Repeat the listing in full, preserving every character.

>>

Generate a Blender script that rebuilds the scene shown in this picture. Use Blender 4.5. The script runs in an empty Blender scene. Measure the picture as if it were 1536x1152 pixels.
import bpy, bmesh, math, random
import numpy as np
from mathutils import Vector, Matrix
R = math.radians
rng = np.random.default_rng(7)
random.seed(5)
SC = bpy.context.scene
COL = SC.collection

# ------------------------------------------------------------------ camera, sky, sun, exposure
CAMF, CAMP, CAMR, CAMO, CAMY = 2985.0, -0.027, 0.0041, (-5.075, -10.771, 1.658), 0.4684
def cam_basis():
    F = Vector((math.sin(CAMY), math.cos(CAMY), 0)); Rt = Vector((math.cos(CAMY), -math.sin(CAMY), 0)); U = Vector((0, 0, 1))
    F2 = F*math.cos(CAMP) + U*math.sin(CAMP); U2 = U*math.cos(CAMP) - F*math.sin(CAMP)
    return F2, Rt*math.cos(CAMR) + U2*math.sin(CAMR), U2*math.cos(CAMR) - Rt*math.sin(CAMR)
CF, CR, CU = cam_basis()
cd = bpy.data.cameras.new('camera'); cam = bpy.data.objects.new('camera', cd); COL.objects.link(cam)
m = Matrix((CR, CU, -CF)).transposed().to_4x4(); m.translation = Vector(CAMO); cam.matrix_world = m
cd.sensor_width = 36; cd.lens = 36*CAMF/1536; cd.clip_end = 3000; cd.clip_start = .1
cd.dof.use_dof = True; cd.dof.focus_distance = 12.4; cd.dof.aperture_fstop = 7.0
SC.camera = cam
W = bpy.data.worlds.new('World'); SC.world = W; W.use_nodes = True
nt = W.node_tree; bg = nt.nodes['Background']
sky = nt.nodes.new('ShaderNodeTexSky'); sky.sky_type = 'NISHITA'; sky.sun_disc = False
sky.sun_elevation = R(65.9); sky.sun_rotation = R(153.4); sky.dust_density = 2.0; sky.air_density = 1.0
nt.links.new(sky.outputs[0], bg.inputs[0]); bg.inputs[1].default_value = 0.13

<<

- [RESULT OF THE EXERCISE]
Generate a Blender script that rebuilds the scene shown in this picture. Use Blender 4.5. The script runs in an empty Blender scene. Measure the picture as if it were 1536x1152 pixels.
import bpy, bmesh, math, random
import numpy as np
from mathutils import Vector, Matrix
R = math.radians
rng = np.random.default_rng(7)
random.seed(5)
SC = bpy.context.scene
COL = SC.collection

# ------------------------------------------------------------------ camera, sky, sun, exposure
CAMF, CAMP, CAMR, CAMO, CAMY = 2985.0, -0.027, 0.0041, (-5.075, -10.771, 1.658), 0.4684
def cam_basis():
    F = Vector((math.sin(CAMY), math.cos(CAMY), 0)); Rt = Vector((math.cos(CAMY), -math.sin(CAMY), 0)); U = Vector((0, 0, 1))
    F2 = F*math.cos(CAMP) + U*math.sin(CAMP); U2 = U*math.cos(CAMP) - F*math.sin(CAMP)
    return F2, Rt*math.cos(CAMR) + U2*math.sin(CAMR), U2*math.cos(CAMR) - Rt*math.sin(CAMR)
CF, CR, CU = cam_basis()
cd = bpy.data.cameras.new('camera'); cam = bpy.data.objects.new('camera', cd); COL.objects.link(cam)
m = Matrix((CR, CU, -CF)).transposed().to_4x4(); m.translation = Vector(CAMO); cam.matrix_world = m
cd.sensor_width = 36; cd.lens = 36*CAMF/1536; cd.clip_end = 3000; cd.clip_start = .1
cd.dof.use_dof = True; cd.dof.focus_distance = 12.4; cd.dof.aperture_fstop = 7.0
SC.camera = cam
W = bpy.data.worlds.new('World'); SC.world = W; W.use_nodes = True
nt = W.node_tree; bg = nt.nodes['Background']
sky = nt.nodes.new('ShaderNodeTexSky'); sky.sky_type = 'NISHITA'; sky.sun_disc = False
sky.sun_elevation = R(65.9); sky.sun_rotation = R(153.4); sky.dust_density = 2.0; sky.air_density = 1.0
nt.links.new(sky.outputs[0], bg.inputs[0]); bg.inputs[1].default_value = 0.13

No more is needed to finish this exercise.